Divisibility of sum of powers: $\ 323\mid 20^n+16^n-3^n-1\ $ for which $n?$
I found this question in my Math Challenge II Number Theory packet: Find all positive integers $n$ that satisfy $323|20^n+16^n-3^n-1$. I don't even have any idea how to approach this question. Any suggestions?
Solution 1:
Slightly more effort yields a more general result.
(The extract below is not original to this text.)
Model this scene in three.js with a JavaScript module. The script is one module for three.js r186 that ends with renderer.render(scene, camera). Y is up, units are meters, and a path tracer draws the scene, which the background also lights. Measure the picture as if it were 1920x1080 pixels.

With $\,o_n(x) :=$ order of $\,x\pmod{\! n}$
Theorem $\ $ If $\,\ m\mid a\!-\!c,\,\ \overline m \mid a\!-\!d\ $ and $\ m,\overline m,b\,$ are pairwise-coprime then
$\qquad\qquad\quad m\overline m\mid e = a^n\!+b^n\!-c^n\!-d^n\!\iff {\rm lcm}(o_m(d/b),o_{\overline m}(c/b))\mid n,$
Proof $\:\! $ note $\,(m,\overline m)= 1\,\Rightarrow\,{\rm lcm}(m,\overline m) = m\overline m,\ $ so $\ m\overline m\mid e\iff m,\overline m\mid e$
$\ \ \ \ \ \ \begin{align}{\rm mod}\ m\!:\ a\equiv c\ \ &{\rm so}\ \ e\equiv b^n\!-d^n\!\equiv 0\! \overset{(b,m)=1}\iff\! (d/b)^n\equiv 1\!\iff o_m(d/b)\mid n\\[.1em] {\rm mod}\ \overline m\!:\ a\equiv d\ \ &{\rm so}\ \ e\equiv b^n\!-c^n\equiv 0 \!\overset{(b,\overline m)=1}\iff\! (c/b)^n\equiv 1\iff o_{\overline m}(c/b)\mid n \end{align}$
So $\,m,\overline m\mid e\!\iff\! o_m(d/b)\mid n,\ o_{\overline m}(c/b)\mid n\!\iff\! {\rm lcm}(o_m(d/b),o_{\overline m}(c/b))\mid n$
You have $\ \overset{\Large 17\ \mid\ 20-3}{m\mid a\!-\!c},\, $ and $\ \ \overset{\Large 19\ \mid\ 20-1 }{\overline m\mid a\!-\!d }$ and $\overset{\Large 17,\,19,\,16}{\,m,\,\overline m,\,b}\ $ are paiwise coprime, and
$\ \ \ \ \ \ \ \begin{align}{\rm mod}\ m=17\!:\,\ &d/b = 1/16\equiv 1/{-}1\equiv -1\rm\ \ has\ order\ \ \color{#c00}2\\[.3em] {\rm mod}\ \overline m=19\!:\,\ &\:\!c/b = 3/16\equiv 3/{-}3\equiv -1\rm\ \ has\ order \ \ \color{#0a0}2\end{align}$
$\begin{eqnarray}\text{By the Theorem}\ \ \, m\,\overline m\,&\mid&\ \ a^n\, &+&\ \ b^n&-&c^n&-&d^n&\!\!\!\iff& {\rm lcm}(o_m(d/b),o_{\overline m}(c/b))\mid n\\[.2em] {\rm i.e.}\ \ \ 323= 17\cdot 19\,&\mid& 20^n&+&16^n&-&3^n&-&1^n&\!\!\!\iff& {\rm lcm}(\color{#c00}2,\color{#0a0}2)=2\mid n \end{eqnarray}$
Solution 2:
$323 = 17\cdot 19$. So $323$ divides $20^n+16^n-3^n-1$ if and only if both its prime factors, $17$ and $19$, divide it. We have
$$20^n + 16^n - 3^n - 1 \equiv 3^n + (-1)^n - 3^n - 1 \pmod{17}$$
and
$$20^n + 16^n - 3^n - 1 \equiv 1^n + (-3)^n - 3^n - 1 \pmod{19}.$$
From that, it is easy to find the desired $n$.